Going Hard With The Hard "r's"
kiwifarms.net
I though that was a botched suicide attempt that his minders tried and failed to cover up.
That is the most likely scenario based on the physical evidence. It appears that he tried to hang/asphyxiate himself but fucked it up and became a vegetable instead due to the brain damage from cerebral hypoxia. I guess prison bedsheets in North Korea aren't as strong as they (supposedly) are in New York lol.

tbqh, what he did could have made a case for Treason too, but Federal Prosecutors are pretty averse to trotting out the "T" word. Been thinking on why someone who is supposedly so "smart" could be so dumb, and I don't really like "its autism" as an explanation. All he had to do was renounce his US citizenship and localize in Singapore and all of his shenanigans would have been beyond the Glowies reach unless for some stupid reason he traveled to a Five Eyes country.

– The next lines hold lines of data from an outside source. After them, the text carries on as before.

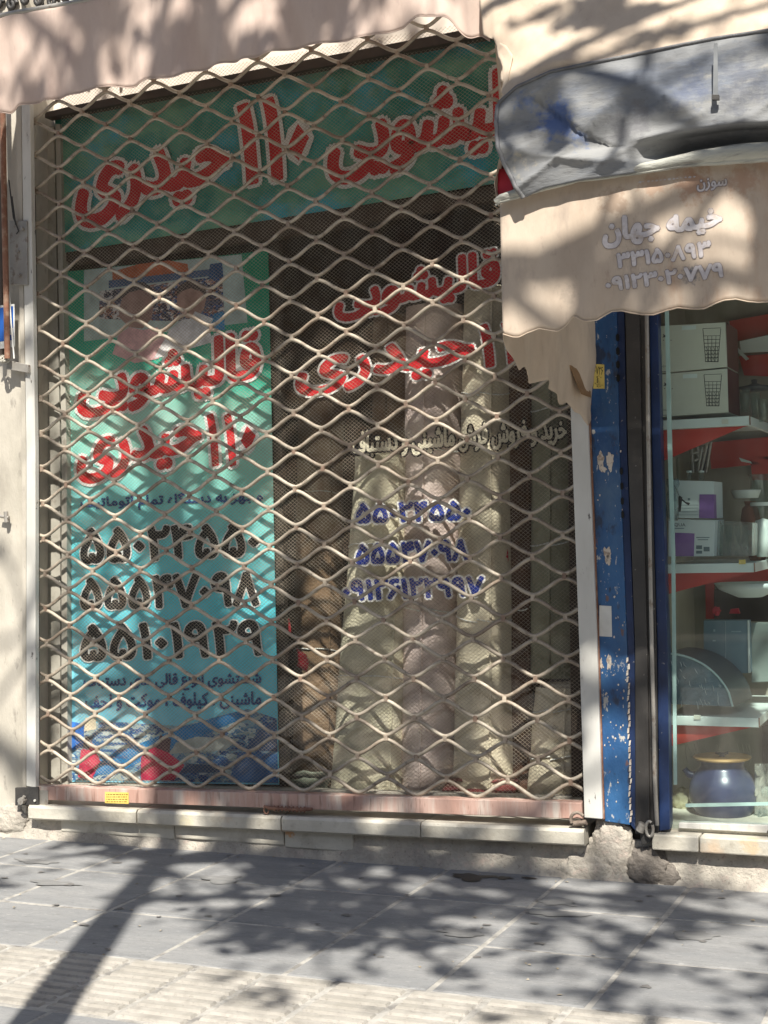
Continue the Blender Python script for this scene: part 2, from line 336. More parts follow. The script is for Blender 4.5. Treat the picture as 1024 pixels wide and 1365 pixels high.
def lettering(s, quad, Y, mat, bold=0., parent=None, out=None, outr=0., rtl=True, name='lettering', surf=None, dz=.0012, n=12):
    """quad: tl,tr,br,bl in photo pixels on plane Y (ink box); bold/outr are growth in pixels"""
    vs, fs, x0, x1, y0, y1 = glyphs(s, rtl)
    tl, tr, br, bl = [Vector(q) for q in quad]
    def place(u, v, dx, dy, d):
        p = (tl*(1-u)+tr*u)*v + (bl*(1-u)+br*u)*(1-v)
        P = PY(p.x+dx, p.y+dy, Y) if surf is None else surf(p.x+dx, p.y+dy)
        P.y -= d; return P
    def layer(r, base):
        mb = MB(); offs = [(0, 0)]
        for rr, k in ((r, n), (r*.5, 6)) if r > .3 else ():
            offs += [(rr*cos(2*pi*i/k), rr*sin(2*pi*i/k)) for i in range(k)]
        for i, (dx, dy) in enumerate(offs):
            mb.add([place((x-x0)/(x1-x0), (y-y0)/(y1-y0), dx, dy, base+i*.00004+l_*.00001) for x, y, l_ in vs], fs)
        return mb
    res = []
    if out: res.append(layer(bold+outr, dz).build(name, out, parent)); dz += .0012
    res.append(layer(bold, dz).build(name, mat, parent))
    return res

def loft(rows, nu, nv, disp=None, ext=None):
    """rows of (px,py,Y) -> smooth world grid"""
    def resamp(r):
        L = [0]
        for a, b in zip(r, r[1:]): L.append(L[-1]+math.dist(a[:2], b[:2]))
        res = []
        for i in range(nu+1):
            t = L[-1]*i/nu; k = 0
            while k < len(L)-2 and L[k+1] < t: k += 1
            q = (t-L[k])/max(1e-6, L[k+1]-L[k])
            res.append([a+(b-a)*q for a, b in zip(r[k], r[k+1])])
        return res
    R = [resamp(r) for r in rows]; out = []
    K = len(R)
    for j in range(nv+1):
        t = (K-1)*j/nv; k = min(int(t), K-2); q = t-k; row = []
        for i in range(nu+1):
            a, b = R[k][i], R[k+1][i]; x, y, Y = [u+(v-u)*q for u, v in zip(a, b)]
            P = PY(x, y, Y)
            if disp: P += disp(P, i/nu, j/nv)
            row.append(P)
        out.append(row)
    return out
def xrows(pts, xs):        # sample polyline y(x), Y(x)
    res = []
    for x in xs:
        for a, b in zip(pts, pts[1:]):
            if a[0] <= x <= b[0] or b is pts[-1]:
                q = (x-a[0])/(b[0]-a[0]); res.append([x]+[u+(v-u)*q for u, v in zip(a[1:], b[1:])]); break
    return res

# ================================================================ GROUND
g = MB().add([(-400,-400,-.16),(400,-400,-.16),(400,400,-.16),(-400,400,-.16)], [(0,1,2,3)]).build('ground', mt['ground']); tag(g, kind='structure')
rd = MB().add([(-60,-13,-.156),(60,-13,-.156),(60,-6.2,-.156),(-60,-6.2,-.156)], [(0,1,2,3)]).build('road', mt['asphalt']); tag(rd, kind='structure')
side = MB().box((-12,-6.0,-.15), (14,.52,-.003)).build('sidewalk', mt['mortar']); tag(side, kind='structure')
kb = MB().box((-12,-6.19,-.15), (14,-6.003,.0)).build('kerb', mt['cement'], bevel=.01); tag(kb, kind='structure')
# paving slabs
def slab_mesh(w, d, seed):
    rr = random.Random(seed); mb = MB(); g_ = .009; h = .014
    def top(x, y): return 0
    c = [(g_,g_),(w-g_,g_),(w-g_,d-g_),(g_,d-g_)]
    i_ = .006
    ci = [(g_+i_,g_+i_),(w-g_-i_,g_+i_),(w-g_-i_,d-g_-i_),(g_+i_,d-g_-i_)]
    v = [(x,y,-h) for x,y in c]+[(x+rr.uniform(-.002,.002),y+rr.uniform(-.002,.002),-.0035) for x,y in c]+[(x,y,rr.uniform(-.0006,.0006)) for x,y in ci]
    f = [(8,9,10,11)]+[(i,(i+1)%4,(i+1)%4+4,i+4) for i in range(4)]+[(i+4,(i+1)%4+4,(i+1)%4+8,i+8) for i in range(4)]
    return mb.add(v, f).mesh('paving_slab')
rows_y = [(-.002,.478),(-.528,-.002),(-1.027,-.528)]
rows2 = [(-2.055,-1.556),(-2.555,-2.055),(-3.055,-2.555),(-3.555,-3.055)]
for (y0, y1) in rows_y+rows2:
    meshes = [slab_mesh(.5, y1-y0, k) for k in range(4)]
    for me in meshes: me.materials.append(mt['slab'])
    near = y0 > -1.2
    for i in range(-5 if near else -3, 8):
        o = bpy.data.objects.new('paving_slab', random.choice(meshes)); COL.objects.link(o); o.parent = side
        o.location = (i*.5, y0, random.uniform(-.0012,.0012)); o.rotation_euler = (random.uniform(-.002,.002), random.uniform(-.002,.002), 0)
# tactile tiles with raised bars
def tactile_mesh(seed):
    rr = random.Random(seed); mb = MB(); w, d = .25, .528; g_ = .006
    mb.box((g_,g_,-.014), (w-g_,d-g_,-.0045))
    n = 9; p = (d-.02)/n
    for k in range(n):
        y = .010+p*(k+.5); a, b, h = .0215, .016, .0045
        x0, x1 = .012, w-.012
        mb.add([(x0,y-a,-.0046),(x1,y-a,-.0046),(x1,y+a,-.0046),(x0,y+a,-.0046),(x0+.006,y-b,h),(x1-.006,y-b,h),(x1-.006,y+b,h),(x0+.006,y+b,h)],
               [(4,5,6,7),(0,1,5,4),(1,2,6,5),(2,3,7,6),(3,0,4,7)])
    return mb.mesh('tactile_tile')
tm = tactile_mesh(1); tm.materials.append(mt['tactile']); tm.materials.append(M('groove_dirt_dark', (.12,.11,.10), (.20,.185,.16), 12, .9, .4, 160))  # groove dirt, painted darker still so the bars stand out
for p_ in tm.polygons[:6]: p_.material_index = 1
for i in range(-8, 16):
    o = bpy.data.objects.new('tactile_tile', tm); COL.objects.link(o); o.parent = side
    o.location = (-.05+i*.25, -1.556, random.uniform(-.001,.001))
# oil stain
def blob(cx, cy, rx, ry, z, seed, n=40, rough=.45):
    vs = [(cx, cy, z)]
    for i in range(n):
        a = 2*pi*i/n; r = 1+rough*noise.noise(Vector((cos(a)*1.7+seed, sin(a)*1.7, seed)))*2
        vs.append((cx+rx*r*cos(a), cy+ry*r*sin(a), z))
    return vs, [(0, i+1, (i+1) % n+1) for i in range(n)]
p = PZ(628, 1170)
mb = MB(); mb.add(*blob(p.x, p.y, .085, .055, .0042, 3)); mb.add(*blob(p.x+.13, p.y+.02, .035, .02, .0042, 5))
mb.add(*blob(p.x+.235, p.y+.05, .03, .016, .0042, 9)); tag(mb.build('oil_stain', mt['stain'], side), kind=None)

mb = MB(); rr = random.Random(12)
for k in range(90):
    x, y = rr.uniform(-.9, 3.2), rr.uniform(-1.5, .44) if k % 3 else rr.uniform(.36, .455); s_ = rr.uniform(.004, .012); a = rr.uniform(0, 6.3)
    mb.add([(x+s_*cos(a),y+s_*sin(a),.004),(x-s_*.6*sin(a),y+s_*.6*cos(a),.007),(x-s_*cos(a),y-s_*sin(a),.0035),(x+s_*.6*sin(a),y-s_*.6*cos(a),.005)], [(0,1,2,3)])
tag(mb.build('litter', M('dry_litter', (.22,.17,.10), (.5,.44,.34), 60, .9)), kind='stuff')
mb = MB()
for k in range(40):
    x, y = rr.uniform(-.9, 3.0), rr.uniform(-1.0, .42); r_ = rr.uniform(.006, .02)
    mb.add(*blob(x, y, r_, r_*.8, .0032+k*.00002, k*1.7, 12))
rr = random.Random(6)
for k in range(9):
    x, y = rr.uniform(-.6, 2.8), rr.uniform(-.9, .3)
    MB().add(*blob(x, y, rr.uniform(.05,.12), rr.uniform(.03,.06), .0028+k*.00003, k*2.3, 30)).build('damp_stain', mt['slabstain'], side)
o_ = tag(mb.build('gum_spot', M('gum_spot', (.13,.125,.12), (.2,.19,.18), 20, .8), side), kind='stuff')
# ================================================================ SHOP BUILDING
bld = empty('shop_building', (.8, .5, 0), 'stone shop building with carpet shop opening, worn marble sill and cement base', 'building')
XL, XR = -.60, 2.07
T = .015                      # floor tilt of the fittings relative to the pavement
# base wall below sills, uneven plaster face
def rough_face(name, x0, x1, z0, z1, Y, mat, amp=.012, nx=60, nz=8, flare=.03, depth=.3, seed=0, parent=bld):
    rows = []
    for j in range(nz+1):
        r = []
        for i in range(nx+1):
            x = x0+(x1-x0)*i/nx; z = z0+(z1-z0)*j/nz
            q = 1-j/nz
            d = noise.fractal(Vector((x*5+seed, z*9, 0)), 1, 2, 4)*amp + flare*q**3
            r.append(Vector((x, Y-d, z)))
        rows.append(r)
    rows.append([Vector((p.x, Y+depth, z1)) for p in rows[-1]])
    return MB().grid(rows).build(name, mat, parent)
rough_face('cement_base', -1.6, 2.13, -.01, .13, .487, mt['cement'], nx=120)
rough_face('cement_base', 2.10, 3.6, -.01, .16, .490, mt['cement'], nx=60, seed=8)
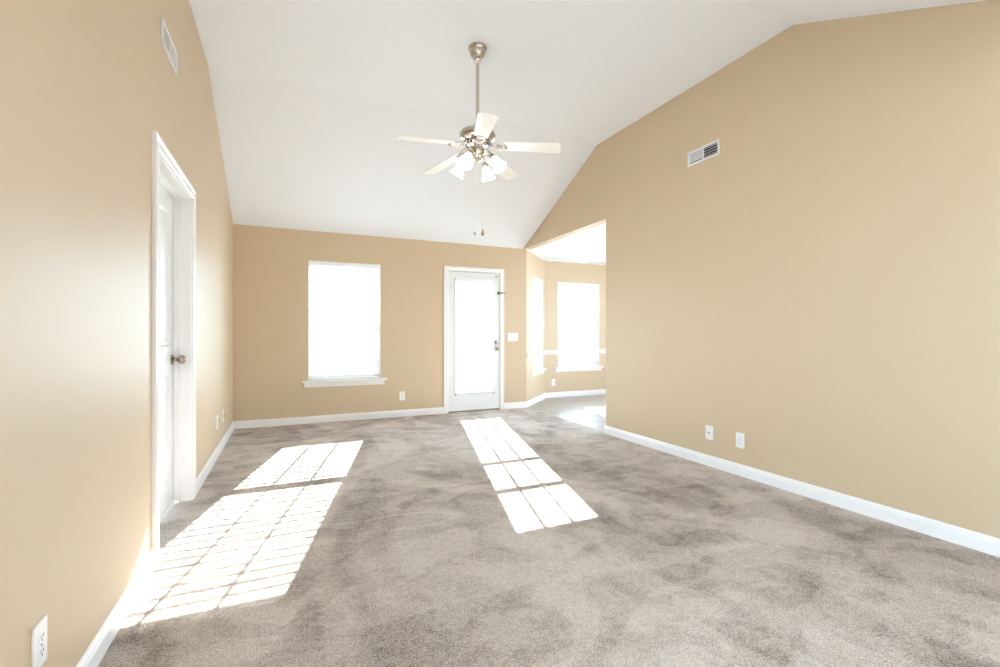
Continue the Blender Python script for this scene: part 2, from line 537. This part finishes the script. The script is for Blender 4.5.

The best explanation I can come up with is he was all for having the rights and privileges that come with being a US Citizen, especially a US citizen living abroad, while taking on none of the responsibilities that come with it. He spent all his time in a Libertarian fantasy land, got to live the dream in an Asian city, and immersed himself in the no rules ANCAP culture of international crypto markets. US citizenship was "just a thing he had". Convenient when it was useful too him, forgotten about when it was not.
Renouncing citizenship can be complicated and potentially unpleasant (especially for people with significant financial assets). They make it hard for a reason. He may have had intention to renounce but kept putting it off, idk.
In any case, if we was going to do something like this, he should have left the country as soon as he heard the FBI were looking into his conference. If the US government wants to make an example out of you, they will. But their reach is not unlimited.